The School Law of 1962 and subsequent amendments require that
all state-funded schools be open to children regardless of birth,
gender, race, status, class, language, or religion. The law also
attempts to introduce more flexibility into the traditional two-
track system and to provide students with a greater degree of
latitude within it so that educational (and hence career)
decisions can be made at an older age. Although the primary and
secondary school system continues to be fundamentally based on
the two-track idea, after a series of reforms in the 1970s and
1980s, ten- to fourteen-year-olds are no longer streamed into A
and B groups in the Hauptschule. Graduates of this kind of
school also have the opportunity to cross over into certain
branches of the AHS track at the age of fourteen or to attend a
series of different "higher vocational-technical schools"
(Berufsbildende Höhere Schulen and Höhere Technische
Lehranstalten), which have five-year programs of
specialization
(see
fig. 8).
Shifts in enrollment patterns reflect these changes in the
school system. In the mid-1960s, less than 10 percent of all
students finished the university preparatory AHS track, and more
than 66 percent of them were male. By the early 1990s, more than
30 percent of all students finished the AHS track and just above
50 percent of them were female. Furthermore, a second educational
path was developed that permitted some students without a diploma
from the university-track AHS to enroll in a university.
As a general rule, the quality of Hauptschule
education is high especially in rural areas and small communities
where the schools have maintained their traditional social
importance and where attendance at an AHS involves commuting
considerable distances, or, for the inhabitants of more remote
areas, boarding. In urban centers with a full spectrum of
educational opportunities, the Hauptschule has become less
popular, and parents who earlier would not have enrolled their
children in an AHS have begun doing so. The increased enrollments
have overburdened the AHS and created a shortage of students at
the Hauptschulen and at vocational-technical schools (see
table 6, Appendix).
In some areas, this trend has been strengthened by the number
of children of foreign workers in the compulsory schools. In
1991, for example, almost 30 percent of school-age children in
Vienna were the children of foreign workers. In some districts of
the city, these children exceeded 70 percent. Although the
children of long-term foreign workers frequently speak German
well, the numbers of classes in which students with inadequate
mastery of German are overrepresented has overburdened the
Hauptschule system and made it a less desirable
alternative than in the past. Therefore, special remedial and
intercultural programs are being developed so that the compulsory
school system in Austria can continue to fulfill its educational
and social roles.
The SPÖ has continued to press for further reforms of the
school system. It argued for an abolition of the two-track system
for ten- to fourteen-year-olds and for combining the
Hauptschule and the first four years of the AHS into a new
comprehensive middle school. As of 1993, however, because of the
resistance of other political parties, this alternative has been
limited to a number of experimental schools.
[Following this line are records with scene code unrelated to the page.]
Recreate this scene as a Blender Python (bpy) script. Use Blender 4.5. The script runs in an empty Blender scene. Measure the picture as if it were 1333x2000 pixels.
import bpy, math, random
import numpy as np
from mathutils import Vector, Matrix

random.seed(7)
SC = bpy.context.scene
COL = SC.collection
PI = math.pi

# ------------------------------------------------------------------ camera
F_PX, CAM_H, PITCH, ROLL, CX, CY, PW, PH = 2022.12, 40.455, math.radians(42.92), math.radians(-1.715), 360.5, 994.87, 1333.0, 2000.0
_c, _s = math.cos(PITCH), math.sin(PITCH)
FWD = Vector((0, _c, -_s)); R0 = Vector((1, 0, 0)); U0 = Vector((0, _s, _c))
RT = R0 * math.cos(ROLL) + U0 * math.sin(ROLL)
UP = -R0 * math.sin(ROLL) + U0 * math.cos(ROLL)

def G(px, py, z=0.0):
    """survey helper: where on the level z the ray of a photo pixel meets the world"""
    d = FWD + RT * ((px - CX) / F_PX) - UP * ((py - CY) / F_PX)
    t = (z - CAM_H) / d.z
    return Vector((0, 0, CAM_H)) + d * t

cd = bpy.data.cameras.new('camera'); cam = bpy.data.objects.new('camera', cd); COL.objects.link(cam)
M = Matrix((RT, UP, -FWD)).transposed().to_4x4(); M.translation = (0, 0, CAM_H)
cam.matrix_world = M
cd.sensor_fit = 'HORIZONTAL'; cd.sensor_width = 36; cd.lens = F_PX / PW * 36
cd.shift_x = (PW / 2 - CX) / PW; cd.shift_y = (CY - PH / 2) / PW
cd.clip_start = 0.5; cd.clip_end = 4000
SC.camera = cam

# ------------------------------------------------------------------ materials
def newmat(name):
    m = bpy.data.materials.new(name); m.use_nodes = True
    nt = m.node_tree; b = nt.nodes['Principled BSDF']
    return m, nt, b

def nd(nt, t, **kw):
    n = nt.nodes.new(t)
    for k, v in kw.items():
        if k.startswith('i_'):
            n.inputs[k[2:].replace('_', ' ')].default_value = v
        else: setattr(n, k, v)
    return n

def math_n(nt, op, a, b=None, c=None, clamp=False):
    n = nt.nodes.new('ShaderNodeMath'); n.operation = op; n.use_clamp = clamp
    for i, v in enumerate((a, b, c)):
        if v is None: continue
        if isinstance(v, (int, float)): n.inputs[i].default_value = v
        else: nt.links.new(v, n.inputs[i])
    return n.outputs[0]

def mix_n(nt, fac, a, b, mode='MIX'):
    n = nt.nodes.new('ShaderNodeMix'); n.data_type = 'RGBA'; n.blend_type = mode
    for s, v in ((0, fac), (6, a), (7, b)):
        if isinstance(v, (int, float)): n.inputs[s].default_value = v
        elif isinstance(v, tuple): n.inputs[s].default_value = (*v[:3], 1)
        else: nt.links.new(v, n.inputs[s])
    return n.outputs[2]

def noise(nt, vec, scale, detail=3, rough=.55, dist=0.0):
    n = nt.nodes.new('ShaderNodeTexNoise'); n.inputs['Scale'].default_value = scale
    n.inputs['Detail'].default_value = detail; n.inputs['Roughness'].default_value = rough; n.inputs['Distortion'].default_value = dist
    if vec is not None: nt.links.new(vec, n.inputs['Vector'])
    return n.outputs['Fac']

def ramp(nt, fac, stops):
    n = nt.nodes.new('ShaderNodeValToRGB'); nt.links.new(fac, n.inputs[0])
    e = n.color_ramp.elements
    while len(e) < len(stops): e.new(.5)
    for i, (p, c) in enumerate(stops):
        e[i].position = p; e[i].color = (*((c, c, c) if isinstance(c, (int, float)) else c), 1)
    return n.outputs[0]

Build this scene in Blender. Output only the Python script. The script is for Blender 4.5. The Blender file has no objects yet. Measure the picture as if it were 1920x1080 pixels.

As a result of the reforms since the 1960s, the university
system has changed from one serving the elite to one serving the
masses. The increasing number of students at Austrian
universities reflects the liberalization of educational policy at
secondary and higher levels. Between the 1955-56 and 1991-92
academic years, the number of students enrolled in institutions
of higher education increased from about 19,000 to more than
200,000 (see
table 7, Appendix). The number of students beginning
university-level education after having completed the AHS program
also increased and amounted to 85 percent in 1990, compared with
60 percent in the mid-1960s.
The reforms have also meant that university education ceased
to be a male privilege. Between the 1960-61 and 1991-92 academic
years, the number of female students enrolling in universities
rose from 23 to 44 percent. Yet, although women account for
almost half of the students at university level, only 2 percent
of the professors at institutions of higher learning were women
in 1990.
Despite the increase in the numbers of university students
and the greater presence of women, universities remain primarily
the domain of middle- and higher-income groups. The number of
students with working-class backgrounds has doubled from 7 to 14
percent, and the number of these with agricultural backgrounds
increased from less than 2 percent to more than 4 percent between
1960 and 1990. But children of white-collar workers, civil
servants, and the self-employed accounted for more than 80
percent of enrollments at Austrian institutions of higher
education in the early 1990s.
Increased accessibility to university-level education has a
number of consequences. The dramatic expansion in the number of
students led to overcrowding at many institutions. Some critics
maintain that the increasing number of students diminishes the
overall quality of university-level education despite increases
in federal investment. One obvious problem was that more than 50
percent of students enrolled at the universities in the 1980s did
not successfully complete a degree program. Complex reasons
account for this high drop-out rate. Some students enroll simply
to acquire student benefits. Others study for the sake of
personal enrichment without intending to get a degree. Some are
unable to complete their studies for financial reasons. Although
a university degree provides students with a substantial amount
of social status and better income opportunities, there has been
an increase in "academic unemployment," especially among degree-
holders in the humanities and social sciences.
Debates about educational policy in Austria frequently are
the result of different perspectives related to the strengths and
weaknesses of the traditional education system. Proponents of the
two-track secondary system, for example, defend it as performance
oriented and criticize the leveling of achievement or lowering of
standards the introduction of one compulsory middle school would
involve. Conversely, opponents of the two-track system criticize
its rigidity and inherent absence of equal opportunity.
Consequently, such bipolar terms as performance and
leveling, elite and mass education, and
achievement and equal opportunity prevail in
educational debates. In some respects, Austrians of different
political and educational policy persuasions may expect too many
different things from one university system. They expect it to
provide general education, as do state university systems in the
United States, and "Ivy League" performance at the same time.